> YOUR TASK
Check each line of the entries below for the string "this"; copy every line where it appears.

Rows from a 3D scene dataset:
>>>>

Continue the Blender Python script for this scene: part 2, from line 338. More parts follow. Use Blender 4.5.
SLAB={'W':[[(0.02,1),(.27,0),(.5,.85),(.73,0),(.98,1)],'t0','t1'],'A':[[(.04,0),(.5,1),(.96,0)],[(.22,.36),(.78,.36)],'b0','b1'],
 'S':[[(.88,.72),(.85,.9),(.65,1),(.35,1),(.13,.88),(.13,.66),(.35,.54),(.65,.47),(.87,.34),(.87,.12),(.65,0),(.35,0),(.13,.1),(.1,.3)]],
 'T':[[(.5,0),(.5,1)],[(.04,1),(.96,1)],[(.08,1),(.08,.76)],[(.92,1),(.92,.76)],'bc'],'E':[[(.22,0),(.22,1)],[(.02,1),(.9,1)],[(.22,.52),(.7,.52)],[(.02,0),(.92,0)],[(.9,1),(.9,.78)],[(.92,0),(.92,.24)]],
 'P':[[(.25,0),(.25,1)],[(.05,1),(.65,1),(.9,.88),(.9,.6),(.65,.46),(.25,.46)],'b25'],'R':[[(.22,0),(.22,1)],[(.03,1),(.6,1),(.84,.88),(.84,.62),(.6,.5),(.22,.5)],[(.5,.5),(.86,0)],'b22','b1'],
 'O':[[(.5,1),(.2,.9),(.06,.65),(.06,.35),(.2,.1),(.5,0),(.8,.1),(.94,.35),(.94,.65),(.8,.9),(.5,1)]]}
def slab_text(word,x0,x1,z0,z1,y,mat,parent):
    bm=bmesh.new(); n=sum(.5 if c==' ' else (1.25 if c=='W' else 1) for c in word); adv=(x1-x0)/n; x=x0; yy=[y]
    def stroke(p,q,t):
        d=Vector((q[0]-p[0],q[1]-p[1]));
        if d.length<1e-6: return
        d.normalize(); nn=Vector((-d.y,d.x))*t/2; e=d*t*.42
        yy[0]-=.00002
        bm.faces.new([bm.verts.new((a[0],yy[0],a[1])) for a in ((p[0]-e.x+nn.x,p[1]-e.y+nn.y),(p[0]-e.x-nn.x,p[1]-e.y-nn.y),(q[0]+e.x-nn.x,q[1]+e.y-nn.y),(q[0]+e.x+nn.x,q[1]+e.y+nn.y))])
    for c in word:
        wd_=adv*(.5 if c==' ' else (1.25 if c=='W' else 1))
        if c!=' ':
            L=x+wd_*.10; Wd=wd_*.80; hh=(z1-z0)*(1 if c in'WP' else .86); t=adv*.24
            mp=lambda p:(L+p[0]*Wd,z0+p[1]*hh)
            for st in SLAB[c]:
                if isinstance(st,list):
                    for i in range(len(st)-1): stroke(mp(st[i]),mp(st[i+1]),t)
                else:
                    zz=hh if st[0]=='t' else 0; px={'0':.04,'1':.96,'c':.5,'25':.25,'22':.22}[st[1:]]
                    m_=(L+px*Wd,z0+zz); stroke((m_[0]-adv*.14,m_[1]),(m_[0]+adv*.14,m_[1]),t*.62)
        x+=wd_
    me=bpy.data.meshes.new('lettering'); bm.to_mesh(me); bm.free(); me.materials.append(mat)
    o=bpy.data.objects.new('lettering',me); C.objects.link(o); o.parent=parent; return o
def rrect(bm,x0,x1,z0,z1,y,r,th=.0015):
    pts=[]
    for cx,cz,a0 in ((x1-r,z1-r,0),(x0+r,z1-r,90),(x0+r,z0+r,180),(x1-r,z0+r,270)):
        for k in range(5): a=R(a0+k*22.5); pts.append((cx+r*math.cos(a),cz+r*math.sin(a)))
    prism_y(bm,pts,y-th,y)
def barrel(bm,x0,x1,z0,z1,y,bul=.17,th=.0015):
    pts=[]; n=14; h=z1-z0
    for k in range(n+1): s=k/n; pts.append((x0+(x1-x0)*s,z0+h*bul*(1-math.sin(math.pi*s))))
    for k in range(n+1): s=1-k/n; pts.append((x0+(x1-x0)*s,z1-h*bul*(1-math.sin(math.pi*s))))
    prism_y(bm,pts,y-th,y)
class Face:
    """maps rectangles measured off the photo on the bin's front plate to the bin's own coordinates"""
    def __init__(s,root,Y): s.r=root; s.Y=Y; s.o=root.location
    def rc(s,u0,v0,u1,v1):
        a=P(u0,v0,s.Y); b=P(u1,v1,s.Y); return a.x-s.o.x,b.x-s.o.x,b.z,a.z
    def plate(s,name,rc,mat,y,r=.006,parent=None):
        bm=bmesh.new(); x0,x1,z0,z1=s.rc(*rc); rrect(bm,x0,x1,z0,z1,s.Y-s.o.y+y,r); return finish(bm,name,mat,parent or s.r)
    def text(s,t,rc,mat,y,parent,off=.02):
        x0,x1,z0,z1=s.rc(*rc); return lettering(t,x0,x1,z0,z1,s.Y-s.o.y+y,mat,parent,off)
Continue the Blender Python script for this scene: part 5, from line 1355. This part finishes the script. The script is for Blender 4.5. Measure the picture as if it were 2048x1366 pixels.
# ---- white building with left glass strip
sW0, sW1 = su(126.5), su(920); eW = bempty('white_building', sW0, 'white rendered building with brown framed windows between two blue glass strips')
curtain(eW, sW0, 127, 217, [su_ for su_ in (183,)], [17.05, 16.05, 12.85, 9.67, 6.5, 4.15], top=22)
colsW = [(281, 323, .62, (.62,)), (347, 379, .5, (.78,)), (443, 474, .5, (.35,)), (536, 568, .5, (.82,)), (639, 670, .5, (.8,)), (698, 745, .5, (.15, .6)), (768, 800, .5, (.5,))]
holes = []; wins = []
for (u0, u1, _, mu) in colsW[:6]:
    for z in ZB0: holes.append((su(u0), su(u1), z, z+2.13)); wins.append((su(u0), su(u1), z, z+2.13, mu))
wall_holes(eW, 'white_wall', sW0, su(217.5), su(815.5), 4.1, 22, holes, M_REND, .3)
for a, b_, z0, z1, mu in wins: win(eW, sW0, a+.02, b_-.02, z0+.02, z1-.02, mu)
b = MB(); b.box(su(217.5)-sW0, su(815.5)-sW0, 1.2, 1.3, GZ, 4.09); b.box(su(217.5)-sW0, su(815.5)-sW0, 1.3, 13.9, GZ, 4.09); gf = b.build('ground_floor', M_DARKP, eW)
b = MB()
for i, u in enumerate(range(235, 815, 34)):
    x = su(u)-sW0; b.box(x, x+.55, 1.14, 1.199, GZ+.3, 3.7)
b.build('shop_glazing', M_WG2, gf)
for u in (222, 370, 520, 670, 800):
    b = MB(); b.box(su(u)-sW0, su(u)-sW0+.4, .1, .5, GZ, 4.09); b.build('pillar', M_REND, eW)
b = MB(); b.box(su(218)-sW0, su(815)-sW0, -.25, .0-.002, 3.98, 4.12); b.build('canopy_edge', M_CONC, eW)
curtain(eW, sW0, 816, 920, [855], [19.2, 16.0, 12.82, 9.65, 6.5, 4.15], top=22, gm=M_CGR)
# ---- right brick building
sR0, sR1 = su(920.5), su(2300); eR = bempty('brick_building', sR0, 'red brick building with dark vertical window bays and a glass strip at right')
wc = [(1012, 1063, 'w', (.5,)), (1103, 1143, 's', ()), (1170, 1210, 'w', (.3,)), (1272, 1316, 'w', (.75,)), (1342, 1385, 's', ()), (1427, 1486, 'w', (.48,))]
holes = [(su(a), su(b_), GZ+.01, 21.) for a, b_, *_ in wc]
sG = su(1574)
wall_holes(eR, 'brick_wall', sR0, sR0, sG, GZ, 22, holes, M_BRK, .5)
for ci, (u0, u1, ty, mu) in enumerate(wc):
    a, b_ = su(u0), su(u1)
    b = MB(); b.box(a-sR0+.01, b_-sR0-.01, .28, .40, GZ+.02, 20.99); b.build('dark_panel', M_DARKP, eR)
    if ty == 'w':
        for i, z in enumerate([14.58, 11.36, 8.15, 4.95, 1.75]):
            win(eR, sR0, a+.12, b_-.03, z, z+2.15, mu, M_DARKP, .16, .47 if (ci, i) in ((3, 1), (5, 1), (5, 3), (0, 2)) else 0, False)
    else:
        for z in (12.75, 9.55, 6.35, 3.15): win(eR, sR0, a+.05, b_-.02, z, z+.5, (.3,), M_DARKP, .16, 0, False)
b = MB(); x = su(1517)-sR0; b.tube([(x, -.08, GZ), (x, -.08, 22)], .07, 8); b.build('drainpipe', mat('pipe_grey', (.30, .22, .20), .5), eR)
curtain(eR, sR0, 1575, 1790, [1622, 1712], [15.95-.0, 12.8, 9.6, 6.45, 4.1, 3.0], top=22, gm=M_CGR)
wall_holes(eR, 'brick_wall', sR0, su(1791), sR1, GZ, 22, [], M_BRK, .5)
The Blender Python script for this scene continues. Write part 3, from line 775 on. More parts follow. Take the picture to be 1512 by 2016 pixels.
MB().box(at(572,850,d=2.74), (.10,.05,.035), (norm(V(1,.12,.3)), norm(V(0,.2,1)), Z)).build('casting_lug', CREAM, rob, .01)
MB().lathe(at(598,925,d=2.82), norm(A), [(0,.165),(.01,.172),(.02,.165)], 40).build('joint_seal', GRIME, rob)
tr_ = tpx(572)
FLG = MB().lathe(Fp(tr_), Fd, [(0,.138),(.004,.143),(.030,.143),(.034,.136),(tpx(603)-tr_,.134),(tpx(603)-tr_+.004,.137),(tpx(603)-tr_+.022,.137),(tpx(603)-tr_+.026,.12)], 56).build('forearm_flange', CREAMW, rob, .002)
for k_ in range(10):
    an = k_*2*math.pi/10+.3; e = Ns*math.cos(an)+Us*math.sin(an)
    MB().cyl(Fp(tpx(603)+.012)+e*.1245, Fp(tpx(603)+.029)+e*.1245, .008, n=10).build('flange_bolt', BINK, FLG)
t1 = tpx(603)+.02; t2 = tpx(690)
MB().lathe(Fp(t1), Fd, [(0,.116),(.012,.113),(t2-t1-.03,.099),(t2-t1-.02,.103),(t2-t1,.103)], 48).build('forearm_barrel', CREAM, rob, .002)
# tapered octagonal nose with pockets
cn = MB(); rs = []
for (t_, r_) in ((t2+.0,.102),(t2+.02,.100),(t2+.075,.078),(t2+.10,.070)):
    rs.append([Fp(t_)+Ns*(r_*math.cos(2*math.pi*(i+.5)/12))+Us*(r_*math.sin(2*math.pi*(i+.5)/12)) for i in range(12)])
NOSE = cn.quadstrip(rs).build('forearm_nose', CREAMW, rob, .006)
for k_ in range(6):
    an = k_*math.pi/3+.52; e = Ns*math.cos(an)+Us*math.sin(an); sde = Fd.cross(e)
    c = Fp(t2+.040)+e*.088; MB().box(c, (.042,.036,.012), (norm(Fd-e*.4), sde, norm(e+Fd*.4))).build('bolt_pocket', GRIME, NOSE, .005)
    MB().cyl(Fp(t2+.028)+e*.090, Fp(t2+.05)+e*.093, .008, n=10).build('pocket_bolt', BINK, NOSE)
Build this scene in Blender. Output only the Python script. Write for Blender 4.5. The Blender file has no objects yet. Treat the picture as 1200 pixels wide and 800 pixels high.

<<<<

> RESULT BELOW
Continue the Blender Python script for this scene: part 2, from line 338. More parts follow. Use Blender 4.5.
Continue the Blender Python script for this scene: part 5, from line 1355. This part finishes the script. The script is for Blender 4.5. Measure the picture as if it were 2048x1366 pixels.
The Blender Python script for this scene continues. Write part 3, from line 775 on. More parts follow. Take the picture to be 1512 by 2016 pixels.
Build this scene in Blender. Output only the Python script. Write for Blender 4.5. The Blender file has no objects yet. Treat the picture as 1200 pixels wide and 800 pixels high.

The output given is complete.